Recently, I was asked, along with a number of other local musicians, to contribute some reviews to a new music magazine that was starting in Raleigh. Even more recently, I was told that the magazine was folding even before publishing the first issue. Here are the reviews that I wrote, but that were deemed to hot for financial stability (all songs rated on a scale of 1-10): Ashley Simpson "Boyfriend" 5.5
How would you feel if your career took a backseat to your big sister's marital problems, to your own career miscalculations (or the miscalculations of your overbearing, totally scary ex-preacher father), or that time you got really drunk and made an ass out of yourself in McDonalds?
Have some love: Ashley is everyman. She's done nothing that we haven't done, we just weren't on TV when it happened. On "Boyfriend", Ashley has taken a cue from the far superior Kelly Clarkson and sings a rock song. Let's be honest: this song doesn't really sound any different than Franz Ferdinand? I can't tell the difference. It even has a little dubbed-out Andy Partridge yelp. But, unlike Kelly, Ashley is not a very strong singer, or a particularly charismatic personality. It isn't that her voice is weak or bad, it is just too clear, to characterless. It would be better if it were worse. That would be awesome.
Ahh, Ashley. Perhaps next time.
Madonna "Hung Up" 6.9
We are at the dawn of Madonna's sunset and don't we all wait, eagerly, for her to wake to her age and sing to us of her twilight? She told us how to feel about our youth and independence, about the nature of justice and sex. But where is the Madonna of our dotage?
"Hung Up" is good, good like a Kylie song, but shouldn't Madonna be good like herself, with others being good like her? Really, at this point, Kylie, among others, does dance music better than Madonna. The production here reminds me of a CGI dinosaur--it looks alive to me but the mind knows that it isn't, so I don't run away.

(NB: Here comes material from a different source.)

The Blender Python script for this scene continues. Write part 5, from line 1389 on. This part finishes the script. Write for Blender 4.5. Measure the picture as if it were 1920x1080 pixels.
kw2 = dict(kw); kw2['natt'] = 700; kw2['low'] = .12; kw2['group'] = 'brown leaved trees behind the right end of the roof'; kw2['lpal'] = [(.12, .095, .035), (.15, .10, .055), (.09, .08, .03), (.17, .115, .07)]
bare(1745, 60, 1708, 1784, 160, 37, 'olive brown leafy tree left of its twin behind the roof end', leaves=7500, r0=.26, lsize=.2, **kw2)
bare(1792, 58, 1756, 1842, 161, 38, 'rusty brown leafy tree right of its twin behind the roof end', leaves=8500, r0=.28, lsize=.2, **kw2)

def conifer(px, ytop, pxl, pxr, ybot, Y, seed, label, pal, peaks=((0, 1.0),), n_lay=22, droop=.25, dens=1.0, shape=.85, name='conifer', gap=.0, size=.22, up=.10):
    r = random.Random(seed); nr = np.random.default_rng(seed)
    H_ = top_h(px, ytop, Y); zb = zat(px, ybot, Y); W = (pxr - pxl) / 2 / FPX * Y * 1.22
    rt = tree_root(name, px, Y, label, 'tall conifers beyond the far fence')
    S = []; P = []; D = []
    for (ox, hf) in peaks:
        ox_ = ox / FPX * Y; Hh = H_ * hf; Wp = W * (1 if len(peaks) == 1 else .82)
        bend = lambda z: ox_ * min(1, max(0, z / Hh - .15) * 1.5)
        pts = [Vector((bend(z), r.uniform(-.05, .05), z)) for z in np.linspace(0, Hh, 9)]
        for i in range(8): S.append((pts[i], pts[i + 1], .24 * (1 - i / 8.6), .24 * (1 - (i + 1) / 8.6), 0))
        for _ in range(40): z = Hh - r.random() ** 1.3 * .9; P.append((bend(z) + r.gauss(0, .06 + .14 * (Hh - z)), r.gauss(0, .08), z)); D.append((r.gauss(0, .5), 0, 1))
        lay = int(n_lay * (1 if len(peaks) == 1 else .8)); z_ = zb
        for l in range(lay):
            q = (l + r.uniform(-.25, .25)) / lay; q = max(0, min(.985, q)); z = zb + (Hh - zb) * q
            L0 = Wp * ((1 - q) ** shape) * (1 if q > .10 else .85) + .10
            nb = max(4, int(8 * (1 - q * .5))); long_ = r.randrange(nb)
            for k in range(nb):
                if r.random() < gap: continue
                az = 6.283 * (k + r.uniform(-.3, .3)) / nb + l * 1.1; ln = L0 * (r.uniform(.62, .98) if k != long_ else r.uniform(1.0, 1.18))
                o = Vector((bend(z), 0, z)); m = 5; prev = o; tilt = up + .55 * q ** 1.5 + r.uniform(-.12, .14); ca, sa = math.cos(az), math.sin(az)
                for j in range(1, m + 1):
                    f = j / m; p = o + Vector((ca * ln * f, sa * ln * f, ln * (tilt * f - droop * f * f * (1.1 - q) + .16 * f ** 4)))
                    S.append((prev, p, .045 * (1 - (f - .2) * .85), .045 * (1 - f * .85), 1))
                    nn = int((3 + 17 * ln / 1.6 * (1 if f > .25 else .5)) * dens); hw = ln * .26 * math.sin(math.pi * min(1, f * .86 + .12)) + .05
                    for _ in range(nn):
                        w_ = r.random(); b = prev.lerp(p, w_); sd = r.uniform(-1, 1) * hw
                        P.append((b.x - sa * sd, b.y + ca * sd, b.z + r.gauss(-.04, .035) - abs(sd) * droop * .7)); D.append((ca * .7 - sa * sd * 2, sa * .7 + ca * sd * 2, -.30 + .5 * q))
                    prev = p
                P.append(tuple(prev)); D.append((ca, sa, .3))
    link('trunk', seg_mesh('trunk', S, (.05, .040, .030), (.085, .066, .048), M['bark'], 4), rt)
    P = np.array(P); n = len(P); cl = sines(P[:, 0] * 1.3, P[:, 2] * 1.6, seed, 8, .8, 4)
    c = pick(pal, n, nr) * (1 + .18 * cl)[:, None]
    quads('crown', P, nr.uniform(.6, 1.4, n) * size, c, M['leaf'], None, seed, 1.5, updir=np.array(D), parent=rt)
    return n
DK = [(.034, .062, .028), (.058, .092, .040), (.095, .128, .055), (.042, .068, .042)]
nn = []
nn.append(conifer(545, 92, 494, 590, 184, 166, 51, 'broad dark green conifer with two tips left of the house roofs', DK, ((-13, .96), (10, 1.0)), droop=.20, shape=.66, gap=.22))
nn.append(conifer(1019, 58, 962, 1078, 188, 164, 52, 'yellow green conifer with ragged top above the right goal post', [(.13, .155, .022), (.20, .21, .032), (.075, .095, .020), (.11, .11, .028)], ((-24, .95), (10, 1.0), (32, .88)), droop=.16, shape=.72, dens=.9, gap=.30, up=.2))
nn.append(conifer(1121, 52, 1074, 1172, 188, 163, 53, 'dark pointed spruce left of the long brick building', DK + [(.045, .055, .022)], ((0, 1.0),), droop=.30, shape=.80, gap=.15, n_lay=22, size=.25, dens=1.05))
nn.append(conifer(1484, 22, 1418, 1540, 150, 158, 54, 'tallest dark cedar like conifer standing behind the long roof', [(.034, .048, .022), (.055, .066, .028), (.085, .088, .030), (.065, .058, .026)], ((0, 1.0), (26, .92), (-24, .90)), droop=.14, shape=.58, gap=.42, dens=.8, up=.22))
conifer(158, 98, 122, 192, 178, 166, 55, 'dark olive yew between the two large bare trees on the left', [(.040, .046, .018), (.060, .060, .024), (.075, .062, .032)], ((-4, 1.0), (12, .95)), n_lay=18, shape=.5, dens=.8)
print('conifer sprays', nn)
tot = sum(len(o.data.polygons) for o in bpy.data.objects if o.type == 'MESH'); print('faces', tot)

I don't know what I mean by this. No, wait, I do.
There was a time when a Madonna song, any Madonna song, could break my heart. There was a time when her voice, imperfect, was evocative of my own internal life. This is what popular music should provide when done well--a mirror, a computer read-out of our inner-selves. I hear the galloping beat, I hear the throbbing synths, I hear her still voice and I want to feel, but do not. It is terrible when you are brilliant--we all expect so much more.
The Flaming Lips "Bohemian Rhapsody" 4.3
The joy of hearing a band cover Queen, and in particular this song, can only come from the audacity of attempting such a futile feat. Who can cover Queen? Who can sound like them? In fact, the mistake is to try to sound like Queen at all. I would have loved to have heard The Flaming Lips attempt this song 12 years ago, when they were still ragged, still wild, weeping smack into the gutters. That would have been something, because their attempt would have been unexpected and there success would have been total.
But now, they are the kings of studio magic. They play the song too straight, get it too right. Why listen to their version as opposed to the original? There is nothing new, nothing odd. But the real let down: the drums at the end. The whole song I waited, eagerly, for the rock portion, to hear Stephen Drozd's massive, clattering drums. When they came, they were muted and unimpressive. Where is the bass drum that made the Soft Bulletin so beautiful?
Ying Yang Twins ft. Mike Jones and Mr. Colliepark "Badd" 8.2
First off, having Mike Jones on a track instantly makes the song sound like it was recorded in a special education classroom. He gibbers his own name, over and over, as though his identity is slipping and he is afraid.
This song proves, I think, that music really matters and can change the world. As soon as it comes on I am possessed of a self-confidence that I have never known in my life. Sirens, sitars and bass drums. The string hits on the post-chorus: added-value. What more can one ask for in life?
This track is much better than "Wait." Let's admit it to ourselves. That song just wasn't that good. It was neat. It was novel. But it got old, very fast. We were in the thrall of profanity and the power of whispering. But "Badd" is a real song, heavy like an anvil dropped from a great height.
Three 6 Mafia ft. Young Buck, Eight Ball and MJG "Stay Fly" 8.5
Swooning strings and that beat: this song is fast, something I have been looking for in hip-hop for a long time. I feel that I am on the run, chased perhaps, sweat burning my eyes. "Stay Fly" exudes and apocalyptic vibe--I am reminded of "Quiet Running" by Mike + the Mechanics. The tabla breakdown crushes all competitors, it introduces space and breath into the track, a perfect break, a perfect pause.
This song throws the work of 50 Cent into an unflattering light. Fifty likes to play a "we all could die, but do we have love" angle, but his limp, careless delivery leaves me cold. Three 6 Mafia care. They know the score. They know what is at stake, what is to be lost. We have to stay fly until we die. The world is ending soon, I can tell.